He escuchado varias veces, en las últimas horas, un comentario, respetable, relativo a la acción acometida por tropas rusas para hacer frente a la ocupación de una escuela en Osetia del Norte. El comentario aplaude, sin más, la intervención por cuanto entiende que configura un saludable aviso sobre lo que espera a los terroristas de redundar en acciones de ese cariz.
El argumento no puede ser más ingenuo, toda vez que da por descontado que una suerte de aprendizaje ensayo-error es lo que guía la conducta de los integrantes de estos comandos. Más allá de ello, parece ignorar que el comportamiento de estas gentes obedece a hechos precisos que hay que tener, siempre, presentes. Conviene que el lector se pregunte qué es lo que viene a explicar, en Chechenia como en Cisjordania, que una joven de 22 años decida autoinmolarse, y llevarse las vidas de unas cuantas personas. La simple invocación, casi ritual, del fanatismo religioso es ostentosamente insuficiente : habría que dar cuenta de por qué tal fanatismo cala tan rápidamente en determinados escenarios.
A lo que voy es al hecho palpable de que para explicar —que no para justificar— el comportamiento de un comando como el que operó en Beslán es preciso volver la vista a su presunto lugar de origen : Chechenia. Y hacerlo de tal suerte que, a quienes se aferran al argumento de la ejemplaridad de la acción de las tropas rusas, se les obligue a meditar sobre unas cuantas medidas más que, cabe suponer, algún efecto mitigador tendrían sobre los responsables de hechos de terror : mencionemos entre ellas las encaminadas a someter a control exhaustivo las acciones del ejército ruso en Chechenia, a garantizar un escrupuloso respeto de los derechos humanos y a hilvanar procesos políticos que no configuren genuinas farsas.
Nada de esto parece, sin embargo, en el horizonte mental del presidente Putin, encandilado por esa formidable superchería que le invita a sostener, inopinadamente, que toda la resistencia chechena es terrorista e islamista desbocada. Ni siquiera hay ningún motivo sólido para concluir que a Putin le preocupan en serio los rehenes del teatro Dubrovka o de la escuela de Beslán.
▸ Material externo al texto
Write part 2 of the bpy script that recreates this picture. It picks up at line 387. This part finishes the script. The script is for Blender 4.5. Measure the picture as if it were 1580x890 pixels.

Hasta hoy el presidente ruso ha sacado tajada permanente de esos hechos, de tal suerte que no podríamos explicar su propio poder sin la afinadísima catapulta que Chechenia le ha proporcionado en virtud, claro, de procedimientos impresentables.
La disputa que nos ocupa tiene, con todo, un cariz más general. Por momentos arrecia en todo el planeta un discurso, hiperconservador y ultramontano, que estima que detrás de todo hecho de terror hay una trama internacional que mueve los hilos. Las consecuencuias de semejante manera de razonar son nefastas. Una de ellas nos recuerda que se olvidan por completo las claves locales de los conflictos : para qué escudriñar lo que ocurre en Chechenia si —se nos viene a decir— ya sabemos qué es Al Qaida la que se encuentra por detrás de todas las tramas de terror. La segunda de las consecuencias es una impresentable defensa del todo vale. Habría que preguntarles a los postuladores de estas tesis qué es lo que piensan cuando el presidente ruso —qué curioso adalid, por cierto, del Estado de
derecho— afirma que con los terroristas no se negocia : lo único que corresponde hacer ese exterminarlos.
Si todo lo anterior invita poco al optimismo, los hechos en Chechenia, tozudos, se mueven por el mismo camino y anuncian, por desgracia, que acontecimientos como los que hoy no ocupan están llamados a repetirse. El conflicto checheno, enquistado, se caracteriza por la permanente presión de una maquinaria de terror, el ejército ruso, que opera con absoluta impunidad, por una farsa de gestación de nuevas instituciones que —se diga lo que se diga— disfruta de un apoyo popular menor y por un dramático acogimiento de las potencias externas al doble rasero, al todo vale, de nuevo, y a la defensa de los intereses más obscenos. La miseria ingente que se ha instalado entre nosotros desde los atentados del 11 de septiembre de 2001 nos exige reacciones rápidas y contundentes : no hay peor camino para combatir el terror que el que pasa por esquivar la condena del terror de Estado y por reírle las gracias a quien lo protagoniza.
Hace unos meses, y en Madrid, al ensayista inglés, de origen paquistaní, Tarek Alí le preguntaron, con cierta acritud, si no era verdad que en Iraq operaban numerosos terroristas internacionales. Alí, con ironía, replicó que era cierto, que había unos 160.000, en su mayoría norteamericanos, pero también británicos, australianos y de otras procedencias… Aplique el lector el cuento a la realidad chechena de estas horas.
Carlos Taibo es profesor de Ciencia Política en la Universidad Autónoma de Madrid y colaborador de Bakeaz.